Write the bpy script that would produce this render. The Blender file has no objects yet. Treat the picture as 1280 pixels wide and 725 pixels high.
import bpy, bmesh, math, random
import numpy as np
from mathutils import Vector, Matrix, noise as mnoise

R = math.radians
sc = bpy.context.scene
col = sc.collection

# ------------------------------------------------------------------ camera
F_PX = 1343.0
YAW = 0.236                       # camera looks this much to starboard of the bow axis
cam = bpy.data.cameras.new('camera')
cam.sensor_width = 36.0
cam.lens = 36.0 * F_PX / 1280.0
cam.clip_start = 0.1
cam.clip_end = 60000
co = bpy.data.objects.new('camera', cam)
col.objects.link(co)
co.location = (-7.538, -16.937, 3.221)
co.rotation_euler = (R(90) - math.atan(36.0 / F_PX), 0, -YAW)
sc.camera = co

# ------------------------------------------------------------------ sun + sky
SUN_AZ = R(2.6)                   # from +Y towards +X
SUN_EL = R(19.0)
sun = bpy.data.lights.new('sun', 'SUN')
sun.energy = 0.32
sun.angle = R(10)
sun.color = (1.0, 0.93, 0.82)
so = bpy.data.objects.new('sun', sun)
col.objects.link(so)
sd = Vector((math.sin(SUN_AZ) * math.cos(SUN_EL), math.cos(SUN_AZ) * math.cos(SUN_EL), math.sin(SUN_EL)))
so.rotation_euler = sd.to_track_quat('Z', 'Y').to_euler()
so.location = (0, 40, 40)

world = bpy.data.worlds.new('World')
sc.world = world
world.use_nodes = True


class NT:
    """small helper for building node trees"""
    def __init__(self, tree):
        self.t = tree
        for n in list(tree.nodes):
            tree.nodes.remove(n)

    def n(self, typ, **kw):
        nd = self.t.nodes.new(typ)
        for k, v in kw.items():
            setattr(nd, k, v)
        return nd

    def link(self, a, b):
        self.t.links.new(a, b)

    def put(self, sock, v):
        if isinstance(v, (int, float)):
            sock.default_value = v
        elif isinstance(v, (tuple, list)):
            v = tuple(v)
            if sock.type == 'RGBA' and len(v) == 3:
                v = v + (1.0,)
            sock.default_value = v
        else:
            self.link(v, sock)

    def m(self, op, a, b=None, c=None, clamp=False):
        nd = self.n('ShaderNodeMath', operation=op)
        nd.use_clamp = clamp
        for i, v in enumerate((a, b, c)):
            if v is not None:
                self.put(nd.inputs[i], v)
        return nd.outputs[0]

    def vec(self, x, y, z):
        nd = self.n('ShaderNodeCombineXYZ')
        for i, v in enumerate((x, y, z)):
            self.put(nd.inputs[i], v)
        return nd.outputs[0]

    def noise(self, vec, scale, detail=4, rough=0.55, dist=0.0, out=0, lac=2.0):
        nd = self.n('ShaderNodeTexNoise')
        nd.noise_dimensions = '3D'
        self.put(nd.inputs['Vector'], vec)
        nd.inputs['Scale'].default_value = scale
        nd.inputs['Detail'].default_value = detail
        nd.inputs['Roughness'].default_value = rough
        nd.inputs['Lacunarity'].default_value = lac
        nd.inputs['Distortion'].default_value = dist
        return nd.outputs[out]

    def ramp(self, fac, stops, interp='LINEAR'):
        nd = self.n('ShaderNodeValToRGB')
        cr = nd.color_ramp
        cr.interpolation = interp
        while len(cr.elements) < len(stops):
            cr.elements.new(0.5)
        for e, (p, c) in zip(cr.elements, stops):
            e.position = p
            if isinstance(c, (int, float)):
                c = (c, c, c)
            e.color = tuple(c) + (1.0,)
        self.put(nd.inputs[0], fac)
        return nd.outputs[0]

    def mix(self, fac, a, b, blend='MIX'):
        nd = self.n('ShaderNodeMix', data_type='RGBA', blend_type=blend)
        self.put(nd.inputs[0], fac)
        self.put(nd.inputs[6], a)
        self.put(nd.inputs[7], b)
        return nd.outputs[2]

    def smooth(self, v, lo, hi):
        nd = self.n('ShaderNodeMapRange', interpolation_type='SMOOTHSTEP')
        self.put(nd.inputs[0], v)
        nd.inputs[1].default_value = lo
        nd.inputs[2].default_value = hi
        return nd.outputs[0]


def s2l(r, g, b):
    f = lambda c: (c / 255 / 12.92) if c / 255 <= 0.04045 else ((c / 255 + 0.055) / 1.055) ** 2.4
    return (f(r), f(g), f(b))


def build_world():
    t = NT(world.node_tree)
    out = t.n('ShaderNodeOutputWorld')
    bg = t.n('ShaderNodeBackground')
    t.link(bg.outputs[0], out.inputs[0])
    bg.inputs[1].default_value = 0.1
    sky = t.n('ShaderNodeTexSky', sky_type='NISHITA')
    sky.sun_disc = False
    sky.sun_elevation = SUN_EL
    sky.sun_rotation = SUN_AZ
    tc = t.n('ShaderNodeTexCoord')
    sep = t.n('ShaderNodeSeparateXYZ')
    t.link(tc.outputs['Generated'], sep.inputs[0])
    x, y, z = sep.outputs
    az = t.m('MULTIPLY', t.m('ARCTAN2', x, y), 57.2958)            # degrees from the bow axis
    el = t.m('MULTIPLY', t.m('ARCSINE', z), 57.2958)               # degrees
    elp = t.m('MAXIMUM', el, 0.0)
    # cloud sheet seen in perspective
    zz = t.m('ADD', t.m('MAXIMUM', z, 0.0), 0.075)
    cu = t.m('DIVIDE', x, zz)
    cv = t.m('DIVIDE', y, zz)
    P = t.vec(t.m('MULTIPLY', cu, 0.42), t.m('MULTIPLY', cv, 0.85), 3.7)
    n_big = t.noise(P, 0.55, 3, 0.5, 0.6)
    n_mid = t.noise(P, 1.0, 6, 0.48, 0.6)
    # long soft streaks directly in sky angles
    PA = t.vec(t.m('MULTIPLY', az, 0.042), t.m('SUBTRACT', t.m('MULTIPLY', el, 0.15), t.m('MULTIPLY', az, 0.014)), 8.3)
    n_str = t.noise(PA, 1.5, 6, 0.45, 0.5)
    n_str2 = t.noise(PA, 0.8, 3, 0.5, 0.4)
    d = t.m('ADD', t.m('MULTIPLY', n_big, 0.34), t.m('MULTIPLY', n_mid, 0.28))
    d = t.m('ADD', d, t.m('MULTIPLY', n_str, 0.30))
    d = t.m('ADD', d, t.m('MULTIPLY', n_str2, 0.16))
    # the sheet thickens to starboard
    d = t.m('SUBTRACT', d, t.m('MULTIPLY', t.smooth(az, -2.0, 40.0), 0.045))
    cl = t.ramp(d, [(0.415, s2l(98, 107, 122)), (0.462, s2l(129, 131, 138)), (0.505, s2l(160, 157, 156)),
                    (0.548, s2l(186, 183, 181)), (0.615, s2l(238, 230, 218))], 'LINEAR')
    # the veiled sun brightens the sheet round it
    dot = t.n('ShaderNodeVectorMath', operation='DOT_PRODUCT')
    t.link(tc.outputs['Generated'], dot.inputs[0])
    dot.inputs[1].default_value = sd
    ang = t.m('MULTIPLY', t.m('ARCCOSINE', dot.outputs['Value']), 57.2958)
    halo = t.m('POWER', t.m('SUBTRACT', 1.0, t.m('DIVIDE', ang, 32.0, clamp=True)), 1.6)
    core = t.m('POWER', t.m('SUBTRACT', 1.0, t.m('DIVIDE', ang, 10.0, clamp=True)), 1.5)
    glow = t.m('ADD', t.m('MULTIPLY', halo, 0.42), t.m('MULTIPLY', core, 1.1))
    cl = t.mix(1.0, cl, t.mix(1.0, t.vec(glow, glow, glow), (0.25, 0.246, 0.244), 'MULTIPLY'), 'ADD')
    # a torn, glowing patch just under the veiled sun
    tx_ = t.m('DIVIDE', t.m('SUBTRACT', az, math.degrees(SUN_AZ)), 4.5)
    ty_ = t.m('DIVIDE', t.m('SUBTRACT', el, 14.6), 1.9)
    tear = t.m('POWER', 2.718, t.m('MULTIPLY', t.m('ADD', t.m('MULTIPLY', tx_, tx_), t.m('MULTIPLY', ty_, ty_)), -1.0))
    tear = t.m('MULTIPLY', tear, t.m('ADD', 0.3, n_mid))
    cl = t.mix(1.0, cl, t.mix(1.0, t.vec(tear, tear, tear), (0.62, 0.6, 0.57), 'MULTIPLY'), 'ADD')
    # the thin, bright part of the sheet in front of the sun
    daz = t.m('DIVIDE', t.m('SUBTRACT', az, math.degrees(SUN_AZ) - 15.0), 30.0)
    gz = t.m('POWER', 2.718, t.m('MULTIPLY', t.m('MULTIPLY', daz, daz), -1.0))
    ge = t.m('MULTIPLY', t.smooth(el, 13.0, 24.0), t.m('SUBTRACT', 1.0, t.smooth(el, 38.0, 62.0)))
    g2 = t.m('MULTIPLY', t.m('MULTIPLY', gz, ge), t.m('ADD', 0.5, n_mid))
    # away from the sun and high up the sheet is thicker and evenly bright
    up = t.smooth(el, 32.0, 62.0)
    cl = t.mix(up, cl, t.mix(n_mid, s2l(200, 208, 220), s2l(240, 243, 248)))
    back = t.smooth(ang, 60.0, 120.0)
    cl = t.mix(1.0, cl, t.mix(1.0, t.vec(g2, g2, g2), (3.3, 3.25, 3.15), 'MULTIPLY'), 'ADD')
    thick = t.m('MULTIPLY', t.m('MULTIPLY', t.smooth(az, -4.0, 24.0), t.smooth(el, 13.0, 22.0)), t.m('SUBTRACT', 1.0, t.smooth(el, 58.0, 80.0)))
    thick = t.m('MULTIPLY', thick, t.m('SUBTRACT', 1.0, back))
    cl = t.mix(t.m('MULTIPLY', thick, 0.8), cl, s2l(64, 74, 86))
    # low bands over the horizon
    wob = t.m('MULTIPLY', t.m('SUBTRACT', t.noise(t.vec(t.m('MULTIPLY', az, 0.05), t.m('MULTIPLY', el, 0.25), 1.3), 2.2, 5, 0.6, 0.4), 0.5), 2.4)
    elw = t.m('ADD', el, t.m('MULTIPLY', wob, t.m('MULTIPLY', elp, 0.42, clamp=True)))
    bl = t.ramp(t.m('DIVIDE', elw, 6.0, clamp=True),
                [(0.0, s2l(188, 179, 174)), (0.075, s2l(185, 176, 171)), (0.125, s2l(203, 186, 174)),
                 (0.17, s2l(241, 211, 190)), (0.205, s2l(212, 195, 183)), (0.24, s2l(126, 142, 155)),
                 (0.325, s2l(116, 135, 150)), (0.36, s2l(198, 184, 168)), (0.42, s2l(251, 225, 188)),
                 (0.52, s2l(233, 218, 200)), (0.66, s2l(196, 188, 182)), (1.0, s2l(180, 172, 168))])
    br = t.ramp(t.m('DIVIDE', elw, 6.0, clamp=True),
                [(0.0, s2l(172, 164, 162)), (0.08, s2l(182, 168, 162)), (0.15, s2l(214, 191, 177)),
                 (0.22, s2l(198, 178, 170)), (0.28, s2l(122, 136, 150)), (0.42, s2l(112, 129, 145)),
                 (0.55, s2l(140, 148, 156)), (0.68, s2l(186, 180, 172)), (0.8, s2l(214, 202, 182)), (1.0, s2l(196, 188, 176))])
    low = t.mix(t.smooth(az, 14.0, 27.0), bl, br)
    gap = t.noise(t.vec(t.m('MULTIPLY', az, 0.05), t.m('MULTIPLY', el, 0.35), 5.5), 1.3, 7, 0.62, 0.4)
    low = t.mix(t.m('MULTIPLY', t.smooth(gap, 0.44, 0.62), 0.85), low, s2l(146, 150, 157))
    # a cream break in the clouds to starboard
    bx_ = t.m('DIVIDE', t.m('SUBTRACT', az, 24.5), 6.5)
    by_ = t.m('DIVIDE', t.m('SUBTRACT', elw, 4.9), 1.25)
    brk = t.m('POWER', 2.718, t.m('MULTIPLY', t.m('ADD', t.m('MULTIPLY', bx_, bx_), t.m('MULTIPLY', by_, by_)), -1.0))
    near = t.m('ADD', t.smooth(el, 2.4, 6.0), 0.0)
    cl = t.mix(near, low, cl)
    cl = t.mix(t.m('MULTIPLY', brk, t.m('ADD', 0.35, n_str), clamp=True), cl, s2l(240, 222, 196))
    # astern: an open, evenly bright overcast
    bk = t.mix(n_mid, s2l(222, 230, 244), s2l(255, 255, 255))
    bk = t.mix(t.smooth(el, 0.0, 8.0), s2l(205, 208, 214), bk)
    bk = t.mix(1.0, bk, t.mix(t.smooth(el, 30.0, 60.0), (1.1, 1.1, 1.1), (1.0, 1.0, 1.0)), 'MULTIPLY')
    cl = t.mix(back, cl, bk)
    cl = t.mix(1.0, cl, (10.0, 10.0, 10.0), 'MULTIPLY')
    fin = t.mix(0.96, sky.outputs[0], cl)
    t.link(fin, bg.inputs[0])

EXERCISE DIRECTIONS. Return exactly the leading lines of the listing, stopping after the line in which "col = sc.collection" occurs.

EXERCISE RESPONSE.
Write the bpy script that would produce this render. The Blender file has no objects yet. Treat the picture as 1280 pixels wide and 725 pixels high.
import bpy, bmesh, math, random
import numpy as np
from mathutils import Vector, Matrix, noise as mnoise

R = math.radians
sc = bpy.context.scene
col = sc.collection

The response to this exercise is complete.